- [RECORDS SHOWN]:
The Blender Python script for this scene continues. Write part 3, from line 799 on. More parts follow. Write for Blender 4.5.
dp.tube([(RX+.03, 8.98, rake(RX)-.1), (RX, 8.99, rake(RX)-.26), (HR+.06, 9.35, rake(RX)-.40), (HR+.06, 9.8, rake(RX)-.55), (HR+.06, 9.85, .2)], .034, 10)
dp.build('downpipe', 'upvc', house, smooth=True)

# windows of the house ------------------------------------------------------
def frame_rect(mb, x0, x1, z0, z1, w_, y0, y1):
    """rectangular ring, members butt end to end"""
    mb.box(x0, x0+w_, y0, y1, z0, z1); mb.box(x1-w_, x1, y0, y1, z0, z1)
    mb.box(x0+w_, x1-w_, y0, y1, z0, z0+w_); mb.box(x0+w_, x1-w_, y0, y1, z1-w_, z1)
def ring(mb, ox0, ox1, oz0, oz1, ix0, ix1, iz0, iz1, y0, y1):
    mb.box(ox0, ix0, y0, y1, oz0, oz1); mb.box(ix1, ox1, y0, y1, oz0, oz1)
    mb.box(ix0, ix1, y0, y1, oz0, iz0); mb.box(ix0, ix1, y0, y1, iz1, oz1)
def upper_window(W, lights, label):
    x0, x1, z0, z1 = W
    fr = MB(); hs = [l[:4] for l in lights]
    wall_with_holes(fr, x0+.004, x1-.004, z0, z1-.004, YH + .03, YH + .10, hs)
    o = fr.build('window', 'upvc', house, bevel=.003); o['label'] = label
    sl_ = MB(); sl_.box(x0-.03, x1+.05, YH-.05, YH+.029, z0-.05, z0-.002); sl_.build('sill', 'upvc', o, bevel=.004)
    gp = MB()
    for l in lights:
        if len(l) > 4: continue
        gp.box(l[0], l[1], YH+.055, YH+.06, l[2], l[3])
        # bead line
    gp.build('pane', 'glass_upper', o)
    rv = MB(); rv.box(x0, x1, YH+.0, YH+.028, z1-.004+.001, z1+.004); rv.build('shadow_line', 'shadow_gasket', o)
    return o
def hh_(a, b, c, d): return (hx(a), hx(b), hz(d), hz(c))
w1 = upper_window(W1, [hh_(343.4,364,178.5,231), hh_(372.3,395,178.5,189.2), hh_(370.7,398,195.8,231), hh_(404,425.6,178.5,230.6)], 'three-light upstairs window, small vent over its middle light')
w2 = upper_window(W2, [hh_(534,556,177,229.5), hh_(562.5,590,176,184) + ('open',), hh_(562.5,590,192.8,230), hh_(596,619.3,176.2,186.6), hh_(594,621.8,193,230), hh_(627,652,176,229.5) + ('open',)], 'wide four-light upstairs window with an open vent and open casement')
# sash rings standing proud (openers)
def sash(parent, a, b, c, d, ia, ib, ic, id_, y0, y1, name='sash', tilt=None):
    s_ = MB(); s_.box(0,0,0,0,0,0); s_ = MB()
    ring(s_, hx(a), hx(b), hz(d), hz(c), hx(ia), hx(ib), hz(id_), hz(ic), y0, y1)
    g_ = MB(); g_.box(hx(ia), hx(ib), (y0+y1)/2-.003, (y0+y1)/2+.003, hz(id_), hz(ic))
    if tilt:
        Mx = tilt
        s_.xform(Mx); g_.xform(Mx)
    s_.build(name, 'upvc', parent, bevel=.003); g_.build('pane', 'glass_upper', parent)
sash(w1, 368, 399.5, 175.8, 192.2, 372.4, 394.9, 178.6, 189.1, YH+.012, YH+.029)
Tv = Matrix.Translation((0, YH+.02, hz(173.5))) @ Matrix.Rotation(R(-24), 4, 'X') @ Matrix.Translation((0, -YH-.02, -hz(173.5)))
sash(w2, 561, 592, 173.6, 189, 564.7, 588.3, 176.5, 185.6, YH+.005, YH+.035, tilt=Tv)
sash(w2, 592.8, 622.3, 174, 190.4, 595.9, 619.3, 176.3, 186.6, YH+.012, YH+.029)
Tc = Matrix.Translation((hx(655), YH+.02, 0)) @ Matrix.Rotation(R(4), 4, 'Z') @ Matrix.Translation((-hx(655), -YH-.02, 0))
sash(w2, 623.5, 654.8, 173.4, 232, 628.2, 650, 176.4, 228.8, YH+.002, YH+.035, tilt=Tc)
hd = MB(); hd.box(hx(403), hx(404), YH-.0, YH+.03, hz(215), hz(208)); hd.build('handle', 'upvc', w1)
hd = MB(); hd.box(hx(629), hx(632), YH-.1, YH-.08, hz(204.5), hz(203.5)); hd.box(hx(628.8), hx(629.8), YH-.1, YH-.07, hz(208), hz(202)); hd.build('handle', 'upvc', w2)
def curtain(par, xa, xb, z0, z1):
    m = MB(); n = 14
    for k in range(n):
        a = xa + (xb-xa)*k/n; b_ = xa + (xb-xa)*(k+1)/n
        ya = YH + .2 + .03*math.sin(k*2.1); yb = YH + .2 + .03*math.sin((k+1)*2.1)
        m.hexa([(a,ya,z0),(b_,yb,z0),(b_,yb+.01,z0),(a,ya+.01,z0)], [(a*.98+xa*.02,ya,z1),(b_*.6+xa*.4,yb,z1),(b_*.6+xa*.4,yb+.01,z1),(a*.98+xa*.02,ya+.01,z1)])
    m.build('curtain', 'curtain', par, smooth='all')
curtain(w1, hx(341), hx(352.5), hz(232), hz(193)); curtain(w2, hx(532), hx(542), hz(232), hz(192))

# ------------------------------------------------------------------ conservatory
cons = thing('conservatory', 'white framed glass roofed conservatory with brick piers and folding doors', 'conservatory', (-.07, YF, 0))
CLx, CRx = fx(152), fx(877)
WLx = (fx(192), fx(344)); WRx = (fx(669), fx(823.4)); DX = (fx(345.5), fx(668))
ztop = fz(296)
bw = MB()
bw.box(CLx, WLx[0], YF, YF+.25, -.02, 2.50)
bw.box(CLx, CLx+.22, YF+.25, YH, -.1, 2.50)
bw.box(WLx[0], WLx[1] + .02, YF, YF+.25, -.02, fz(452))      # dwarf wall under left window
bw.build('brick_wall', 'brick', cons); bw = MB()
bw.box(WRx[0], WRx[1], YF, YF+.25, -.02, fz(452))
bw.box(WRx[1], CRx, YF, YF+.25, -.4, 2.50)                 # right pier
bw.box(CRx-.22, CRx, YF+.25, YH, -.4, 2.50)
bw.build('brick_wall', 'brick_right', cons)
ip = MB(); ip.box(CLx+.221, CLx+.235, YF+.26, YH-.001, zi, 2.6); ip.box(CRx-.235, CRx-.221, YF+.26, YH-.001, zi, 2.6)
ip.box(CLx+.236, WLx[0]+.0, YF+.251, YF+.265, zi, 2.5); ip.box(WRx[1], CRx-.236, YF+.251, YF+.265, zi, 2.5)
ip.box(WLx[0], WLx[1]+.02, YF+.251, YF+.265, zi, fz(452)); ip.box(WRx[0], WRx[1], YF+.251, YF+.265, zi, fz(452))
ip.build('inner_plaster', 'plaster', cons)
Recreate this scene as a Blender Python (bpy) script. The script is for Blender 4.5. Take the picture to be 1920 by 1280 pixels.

- [GOAL OF THE EXERCISE]: Copy every line of the listing containing the string "Blender".

- [OUTPUT FOR THIS EXERCISE]:
The Blender Python script for this scene continues. Write part 3, from line 799 on. More parts follow. Write for Blender 4.5.
Recreate this scene as a Blender Python (bpy) script. The script is for Blender 4.5. Take the picture to be 1920 by 1280 pixels.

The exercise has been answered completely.